While their name sounds serene, mute swans are ruthless competitors for food. Each year, the swans eat an estimated 10.5 million pounds (4,800 metric tons) of underwater aquatic vegetation, primarily grasses, according to DNR officials. Aquatic vegetation improves water quality and provides essential habitat for waterfowl, fish, and shellfish.

The birds are also aggressively territorial. Mutes have trampled nests of least terns (Sterna antillarum) and black skimmers (Rynchops niger) and driven off tundra swans (Cygnus columbianus), black ducks (Anas rubripes), and other birds from feeding and roosting areas.

Officials from the Commonwealth of Virginia, which shares a border with Maryland along the Chesapeake Bay, have also studied the swans and developed vegetation restoration programs. Unlike Maryland, Virginia allows hunting of the swans. But because the swans are protected under Maryland state law, this issue has mainly been Maryland's albatross.

Stemming the Baby Boom

DNR's mute swan management plan also called for non-lethal population control methods, such as egg addling and relocating birds from sensitive areas. The plan was endorsed by several environmental groups, including the local Chesapeake Bay Foundation in Annapolis, the National Audubon Society in New York, and the American Bird Conservancy in The Plains, Virginia.
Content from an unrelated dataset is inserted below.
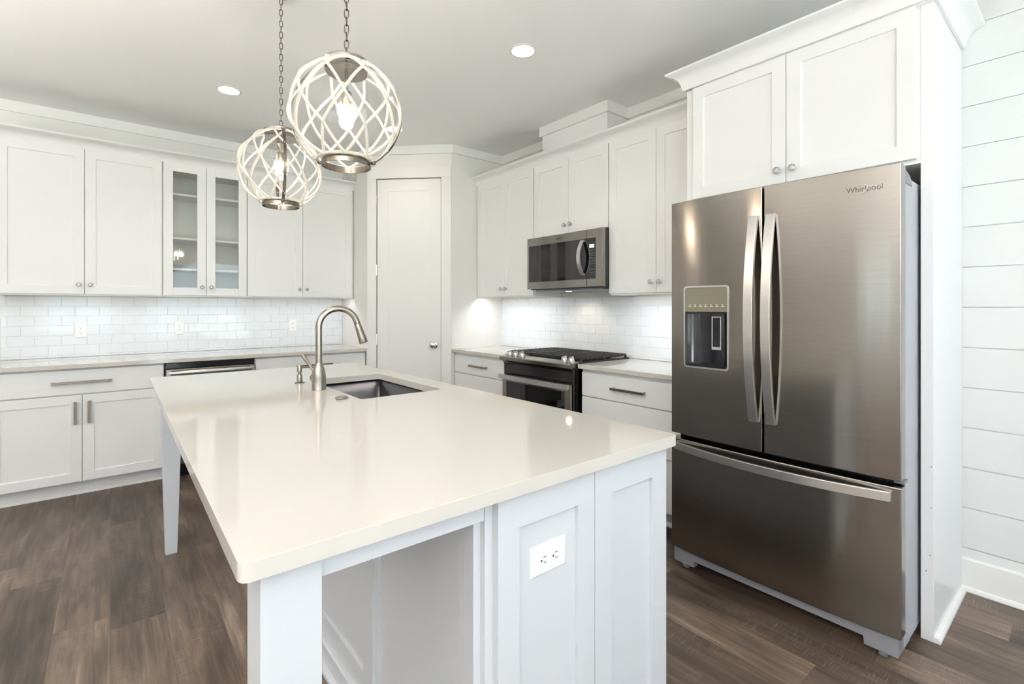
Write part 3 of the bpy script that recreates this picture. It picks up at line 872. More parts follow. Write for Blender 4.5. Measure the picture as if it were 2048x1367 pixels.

But one animal-rights group has not been as receptive, arguing that pollution, not swans, is the primary threat to aquatic vegetation. On May 13, the New York-based Fund for Animals filed a lawsuit in federal court challenging a federal permit that enabled the Maryland DNR plan to proceed. The Fund for Animals' lawsuit contends that the permit violates the Migratory Bird Treaty Act and the International Convention for the Protection of Migratory Birds and sidesteps public review and comment.

"There are major threats to the Chesapeake Bay, including [the effects of] pollution and industries," said Michael Markarian, president of the Fund for Animals. "It's much easier for DNR to throw up its hands and say 'Let's shoot a few hundred swans,' than it is to deal with these other issues."

In response to the lawsuit, DNR agreed to suspend its mute swan management plan. While Markarian called this an "eleventh-hour reprieve" for the swans, McKnight, with the state DNR, is concerned that the suspension will do more harm to the Chesapeake Bay. All management activities, including egg addling, have stopped pending review of the plan.

"While I can appreciate [animal-rights advocates'] concern for these animals, I ask people to look at the three years we put into finding alternatives, and to look at the scientific literature we're using," McKnight said. "We're not doing this because we're bloodthirsty. Who wants to shoot these birds that we agree are beautiful and graceful and majestic? But we're still looking for an alternative that will achieve maximum protection for aquatic grass vegetation without killing these birds."

However, DNR argues that the relocation of mute swans into unoccupied habitats would increase the distribution of the species. The agency has also stated that the relocation of same-sex pairs does not prevent breeding if a bird of the opposite sex enters the relocation site.

For now, state officials, environmental and animal-rights groups, and bay enthusiasts must wait for a federal decision that could seal the swans' fate. Until then, mute swans—as beautiful as they are destructive—will continue their reign in the Chesapeake Bay.